Sejumlah komentar anggota DPRD menilai bahwa angket kepada Gubernur Sherly terlalu dini. Setali tiga uang, sikap mayoritas fraksi masih wait and see bahkan sebagian telah menolak ide angket tersebut.
Kini giliran publik mengamati sembari mempertanyakan motif dari rencana pengajuan hak angket tersebut. Apakah rencana hak angket oleh sejumlah DPRD terhadap Sherly ini merupakan agenda balas dendam politik? Ataukah benar-benar akan diseriusi sebagai kontrol konstitusional?
Aroma Balas Dendam?
Isu hak angket ini sebenarnya belum menunjukkan indikasi kuat bahwa Sherly melanggar hukum atau merugikan masyarakat secara luas.

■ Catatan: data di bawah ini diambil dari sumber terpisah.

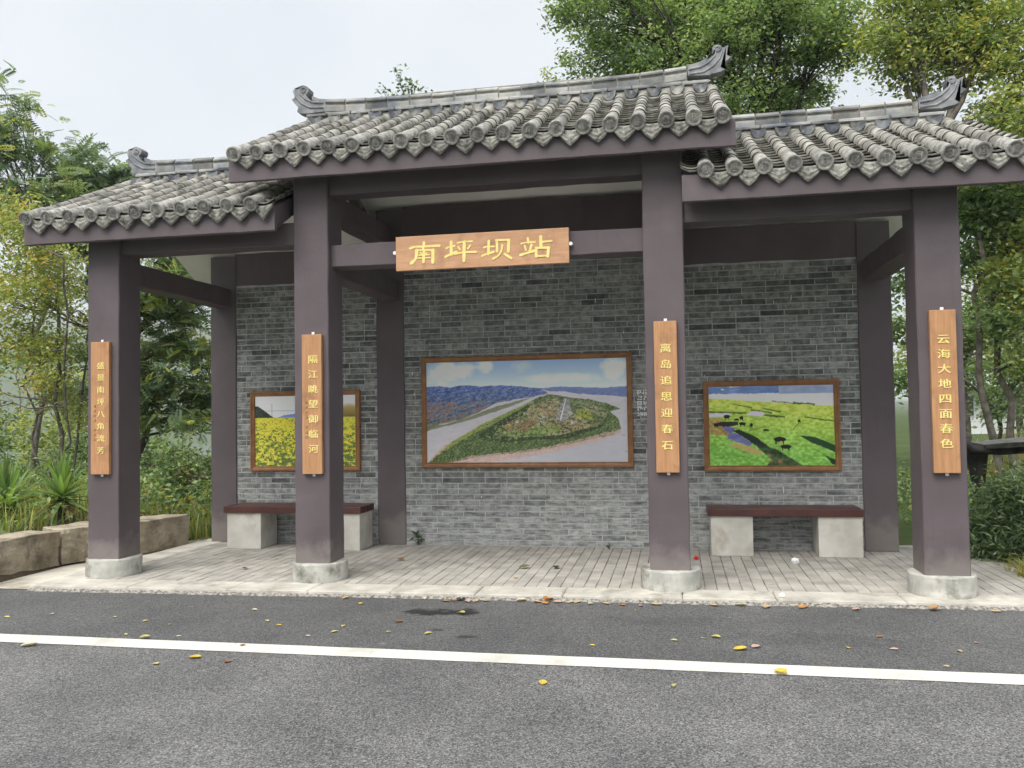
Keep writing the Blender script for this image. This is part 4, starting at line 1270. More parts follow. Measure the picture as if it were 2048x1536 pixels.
def couplet(x0, x1, z0, z1, text, lab, size, small=None, dx=.0):
    rt = root('hanging_board', ((x0 + x1) / 2, 0, z0), lab, 'sign board', 'vertical couplet boards on the front columns')
    b = box('board', x0, x1, -.042, -.004, z0, z1, M_board, rt, .004, 2)
    n = len(text)
    for i, ch in enumerate(text):
        fz = .18 + (.82 - .18) * i / (n - 1)
        glyph(ch, (x0 + x1) / 2 + dx, -.0435, z1 - (z1 - z0) * fz, size, size * .80, M_gold, rt, .016)
    if small:
        for i, ch in enumerate(small):
            if ch == ' ': continue
            fz = .485 + (.735 - .485) * i / (len(small) - 1)
            glyph(ch, x0 + .042, -.0435, z1 - (z1 - z0) * fz, .030, .026, M_gold_dim, rt, .0)
    xm = (x0 + x1) / 2
    for za, s in ((z1, 1), (z0, -1)):
        me = box_mesh('bracket', .026, .006, .022, M_white, .002)
        inst('bracket', me, (xm + .004, -.012, za + (.001 if s > 0 else -.023)), rt)
couplet(-4.442, -4.250, .958, 2.202, '盛景南坪八角流芳', 'wooden couplet board with small inscription on the leftmost front column', .086, '己亥仲夏 李芬清', .012)
couplet(-2.313, -2.126, .958, 2.203, '隔江眺望御临河', 'wooden couplet board with cracked top on the second column from the left', .098, '己亥仲夏 李芬清', .014)
couplet(.797, .984, .966, 2.211, '离岛追思迎春石', 'wooden couplet board of seven characters right of the large aerial picture', .098)
couplet(2.914, 3.105, .958, 2.222, '云海大地四面春色', 'wooden couplet board of eight characters on the rightmost front column', .098)

# ------------------------------------------------------------------ benches
def bench(x0, x1, bx, y0, label):
    rt = root('bench', ((x0 + x1) / 2, y0 + .2, 0), label, 'bench', 'benches against the brick wall')
    d = .43
    n = 4
    for i in range(n):
        a = y0 + d * i / n
        box('slat', x0, x1, a + .002, a + d / n - .004, .400, .474 + random.uniform(-.002, .002), M_plank, rt, .006, 2)
    for (a, b) in bx:
        box('block', a, b, y0 + .028, y0 + .028 + .40, -.003, .3995, M_block, rt, .008, 2)
bench(-4.065, -2.435, ((-4.035, -3.625), (-2.86, -2.455)), 1.665, 'red-brown slat bench on two concrete blocks at the left, partly behind a column')
bench(1.258, 2.748, ((1.287, 1.70), (2.325, 2.741)), 1.715, 'red-brown slat bench on two concrete blocks below the green meadow picture')

# ------------------------------------------------------------------ low stone wall on the left
def stone(pa, pb, t, z0, z1, parent, sd):
    """rough-hewn block from pa to pb (front bottom edge), thickness t to the left/back"""
    bm = bmesh.new()
    bmesh.ops.create_cube(bm, size=1)
    bmesh.ops.bevel(bm, geom=bm.edges[:], offset=.018, segments=1, affect='EDGES')
    bmesh.ops.subdivide_edges(bm, edges=bm.edges[:], cuts=9, use_grid_fill=True)
    pa, pb = Vector(pa), Vector(pb)
    d = pb - pa; L = d.length; d = d / L
    nrm = Vector((-d.y, d.x))
    for v in bm.verts:
        u, w_, h = v.co.x + .5, v.co.y + .5, v.co.z + .5
        p = pa + d * (u * L) + nrm * (w_ * t)
        c = np.array([p.x * 3.1 + sd, p.y * 3.1 + h * 2])
        j = (fbm(np.array(c[0] * 2.2 + h * 5), np.array(c[1] * 2.2), 4, sd) - .5) * .055
        jz = (fbm(np.array(p.x * 4 + sd), np.array(p.y * 4), 4, sd + 9) - .5) * .035
        v.co = Vector((p.x + nrm.x * j, p.y + nrm.y * j, z0 + (z1 - z0) * h + jz * (1 if h > .5 else .3)))
    me = bm_mesh('stone', bm, M_stone)
    o = inst('stone', me, (0, 0, 0), parent)
    return o
sw = root('stone_wall', (-5.3, .6, -.05), 'low retaining wall of three rough tan sandstone blocks left of the shelter', 'stone wall')
stone((-5.38, -.80), (-5.30, .61), .38, -.02, .335, sw, 1)
stone((-5.29, .635), (-5.05, 1.27), .38, -.02, .345, sw, 2)
stone((-4.93, 1.28), (-4.725, 2.05), .34, -.03, .335, sw, 3)
# soil bed behind the wall
sv, sf = [], []
nx, ny = 30, 26
for j in range(ny + 1):
    for i in range(nx + 1):
        x = -14 + (9.1 + .3) * i / nx; y = -1.6 + 12 * j / ny
        xe = -5.5 + .0 * y if y < 1.3 else -5.1
        z = .22 + .10 * float(fbm(np.array(x * .9), np.array(y * .9), 3, 4)) - .35 * float(smooth(3, 9, np.array(y)))
        if x > xe or y < -.55: z = -.12
        sv.append((min(x, -4.72), y, z))
for j in range(ny):
    for i in range(nx):
        a = j * (nx + 1) + i
        sf.append((a, a + 1, a + nx + 2, a + nx + 1))
tag(put('planting_bed', sv, sf, M_soil, smooth=True, origin=(-9, 4, 0)), kind='structure')

# ------------------------------------------------------------------ vegetation
def rot_rand(n, up_bias=0.0, rng=RNG):
    """n random rotation matrices; local z (leaf normal) biased to the sky"""
    z = rng.normal(size=(n, 3)); z[:, 2] = np.abs(z[:, 2]) + up_bias
    z /= np.linalg.norm(z, axis=1)[:, None]
    a = rng.normal(size=(n, 3))
    x = np.cross(a, z); x /= np.linalg.norm(x, axis=1)[:, None] + 1e-9
    y = np.cross(z, x)
    return np.stack([x, y, z], 2)              # columns

LEAF_S = (np.array([(0, 0, 0), (.26, .45, .05), (0, 1, -.06), (-.26, .45, .05)], float), np.array([(0, 1, 2, 3)]))
def pinnate(pairs=6):
    V, F = [], []
    def leaflet(bx, by, bz, ang, L, w):
        d = np.array([math.sin(ang), math.cos(ang)]); n_ = np.array([d[1], -d[0]])
        b0 = len(V)
        p = np.array([bx, by])
        for q, zz_ in ((p, 0), (p + d * L * .45 + n_ * w, .01), (p + d * L, -.05), (p + d * L * .45 - n_ * w, .01)):
            V.append((q[0], q[1], bz + zz_))
        F.append((b0, b0 + 1, b0 + 2, b0 + 3))
    for i in range(pairs):
        t = .18 + .78 * i / pairs
        L = .34 * (1 - .45 * abs(t - .45))
        bz = -.28 * t * t
        for s in (-1, 1): leaflet(0, t, bz, s * 1.05, L, .06)
    leaflet(0, .96, -.27, 0, .26, .06)
    b0 = len(V)
    V.extend([(-.008, 0, 0), (.008, 0, 0), (.005, .96, -.27), (-.005, .96, -.27)]); F.append((b0, b0 + 1, b0 + 2, b0 + 3))
    return np.array(V), np.array(F)
LEAF_P = pinnate(6)
def palmate():
    V, F = [], []
    for a in (-1.1, -.55, 0, .55, 1.1):
        b0 = len(V); d = np.array([math.sin(a), math.cos(a)]); n_ = np.array([d[1], -d[0]])
        L = .95 * math.cos(a * .5)
        for q, z_ in ((d * 0, 0), (d * L * .55 + n_ * .12, .02), (d * L, -.08), (d * L * .55 - n_ * .12, .02)): V.append((q[0], q[1], z_))
        F.append((b0, b0 + 1, b0 + 2, b0 + 3))
    return np.array(V), np.array(F)
LEAF_M = palmate()

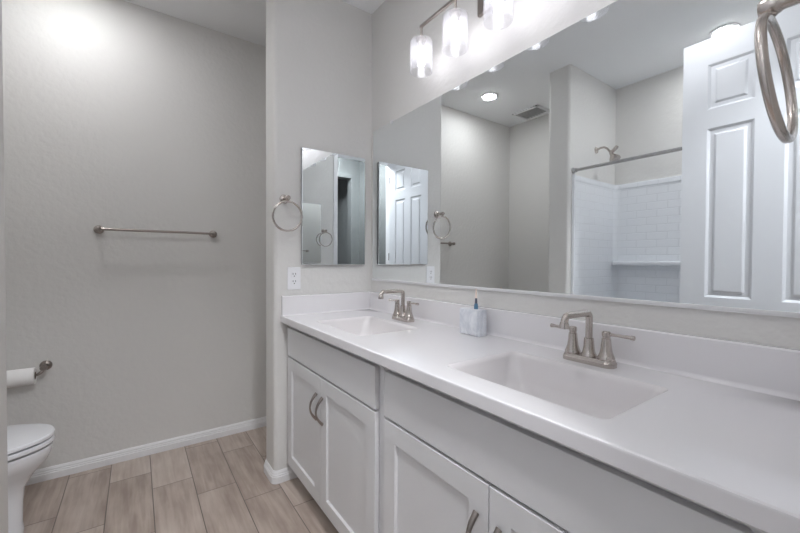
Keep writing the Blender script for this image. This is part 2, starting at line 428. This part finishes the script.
# ------------------------------------------------------------------ big wall mirror
t = thing('wall_mirror', 'large frameless wall mirror running the length of the vanity', 'mirror', (.9, 0, 1.08))
MX0, MX1, MZ0, MZ1 = .028, 1.93, 1.082, 1.9865
bm = B(); add_box(bm, MX0, MX1, -.006, -.0005, MZ0, MZ1, .001, 1); obj('mirror_glass', bm, M['mirror'], t, True, smooth=0)
bm = B(); add_box(bm, MX0 - .002, MX1 + .002, -.0095, -.0065, MZ0 - .003, MZ0 + .006, .0008); add_box(bm, MX0 - .002, MX1 + .002, -.0095, -.0004, MZ0 - .006, MZ0 - .0005, .0008); obj('bottom_channel', bm, M['trim'], t, True)
for x in (.231, 1.70):
    bm = B(); add_box(bm, x - .010, x + .010, -.0095, -.0065, MZ1 - .008, MZ1 + .006, .001); add_box(bm, x - .010, x + .010, -.0095, -.0005, MZ1 + .0005, MZ1 + .006, .001); obj('mirror_clip', bm, M['plastic'], t, True)

# ------------------------------------------------------------------ mirror cabinets on the two side walls
def mirror_cabinet(loc, label, rotz=0):
    """local: back at x = 0, facing +x, centred on y, z"""
    t = thing('mirror_cabinet', label, 'mirror', loc, rotz, 'small mirror cabinets')
    hw, hh = .198, .3215
    bm = B(); add_box(bm, .0005, .0145, -hw + .001, hw - .001, -hh + .001, hh - .001); obj('cabinet_body', bm, M['cab_side'], t)
    bm = B(); add_rings(bm, [[(x, -a, -b), (x, a, -b), (x, a, b), (x, -a, b)] for x, a, b in ((.015, hw, hh), (.0195, hw, hh), (.0205, hw - .002, hh - .002))]); obj('mirror_door', bm, M['mirror'], t, smooth=0)
    return t
mc = mirror_cabinet((0, -.254, 1.4945), 'small rectangular mirror cabinet on the stub wall beside the towel ring')
dup(mc, (XE, -.295, 1.4945), 'small rectangular mirror cabinet on the doorway wall at the near end of the vanity', PI)

# ------------------------------------------------------------------ towel rings
def towel_ring(loc, label, rotz=0):
    """local: wall at x = 0, facing +x; z = 0 at the post"""
    t = thing('towel_ring', label, 'towel ring', loc, rotz, 'brushed nickel towel rings')
    bm = B(); add_lathe(bm, [(.024, .0005), (.025, .004), (.023, .009), (.014, .012), (.0115, .016)], (0, 0, 0), (1, 0, 0)); obj('mount', bm, M['nickel'], t)
    bm = B(); add_lathe(bm, [(.0110, .014), (.0095, .022), (.0095, .056), (.012, .060), (.0125, .067), (.012, .075), (.009, .079)], (0, 0, 0), (1, 0, 0), 20)
    add_lathe(bm, [(.0065, -.006), (.0075, -.012), (.006, -.0135)], (.068, 0, 0), (0, 0, 1), 14); obj('post', bm, M['nickel'], t)
    bm = B(); tl = .105; add_tube(bm, [(.068 - math.sin(tl) * (.0765 - .0765 * math.cos(a)), .0765 * math.sin(a), -.0195 - math.cos(tl) * (.0765 - .0765 * math.cos(a))) for a in [2 * PI * k / 64 for k in range(64)]], .0055, 12, True); obj('ring', bm, M['nickel'], t)
    return t
tr = towel_ring((0, -.545, 1.524), 'brushed nickel towel ring on the stub wall left of the small mirror')
dup(tr, (XE, -.531, 1.525), 'brushed nickel towel ring close up at the top right, on the doorway wall', PI)

# ------------------------------------------------------------------ outlet
t = thing('wall_outlet', 'white electrical outlet plate on the stub wall below the small mirror', 'outlet', (0, -.491, 1.0985))
bm = B(); add_box(bm, .0005, .006, -.0365, .0365, -.061, .061, .0025); obj('cover_plate', bm, M['plastic'], t)
for z in (.020, -.020):
    bm = B(); add_prism(bm, rrect(-.0165, .0165, -.0165, .0165, .006), .0062, .0085)
    bmesh.ops.transform(bm, matrix=Matrix(((0, 0, 1, 0), (1, 0, 0, 0), (0, 1, 0, z), (0, 0, 0, 1))), verts=bm.verts)
    f = obj('receptacle', bm, M['plastic'], t)
    bm = B()
    add_box(bm, .0086, .0092, -.0085, -.0055, .0, .010); add_box(bm, .0086, .0092, .0055, .0085, .0, .010)
    add_lathe(bm, [(.0032, .0086), (.0032, .0092)], (0, 0, z * 0 - .0075), (1, 0, 0), 12); bmesh.ops.translate(bm, vec=(0, 0, z), verts=bm.verts)
    obj('slots', bm, M['slot'], f)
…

Karena jika dicermati, narasi utama yang dikemukakan oleh Basri adalah berkaitan dengan keterlibatan Abjan Sofyan dalam rapat OPD Pemprov, persoalan transfer DBH yang dinilai diskriminatif, hingga penggunaan fasilitas seperti hotel dan transportasi milik swasta di tengah upaya efisiensi anggaran.
Dalam konteks ini, penulis berpandangan bahwa pemerintah yang baru seumur jagung ini sepatutnya diberi ruang membuktikan diri.
Baca Halaman Selanjutnya..
Jika ada yang perlu dikritisi, sebaiknya menggunakan mekanisme pengawasan bertahap yang sesuai. Baik interpelasi, rapat kerja ataupun klarifikasi terbuka. Bukan langsung melompat ke hak angket.
Itu sebabnya tak sedikit yang berasumsi bahwa angket yang didorong oleh Basri CS ini tak lebih dari sekedar upaya “balas dendam” politik.
Bahwa hak angket ini nampak dipicu oleh luka kekalahan barisan sejumlah koalisi yang gagal mengantarkan jagoannya ke kursi Malut 1 pada kontestasi Pilgub 2024 lalu.
Tercium aroma hak angket kepada Sherly ini bukan karena kekeliruan kebijakan, melainkan karena tak terima kalah. Tentu saja ini bukan lagi soal pengawasan, tapi soal posisi dan gengsi yang belum selesai dipertarungkan.
Masa kerja yang belum genap 100 hari ini hendaknya menjadi momen konsolidasi. Maluku Utara di bawah kepemimpinan Sherly- Sarbin harusnya diberikan ruang untuk beradaptasi, mengonsolidasikan birokrasi serta menyusun pondasi pembangunan yang efektif.
Bukan untuk adu kekuatan politik. Apalagi langsung menyergap dengan hak angket yang justru menunjukkan bahwa elit politik Malut nampak belum dewasa dalam menyikapi hasil demokrasi.
Sebab ketika fungsi pengawasan dijalankan secara agresif apalagi dibaluti dengan nuansa balas dendam, maka semangat demokrasi akan menjadi rusak.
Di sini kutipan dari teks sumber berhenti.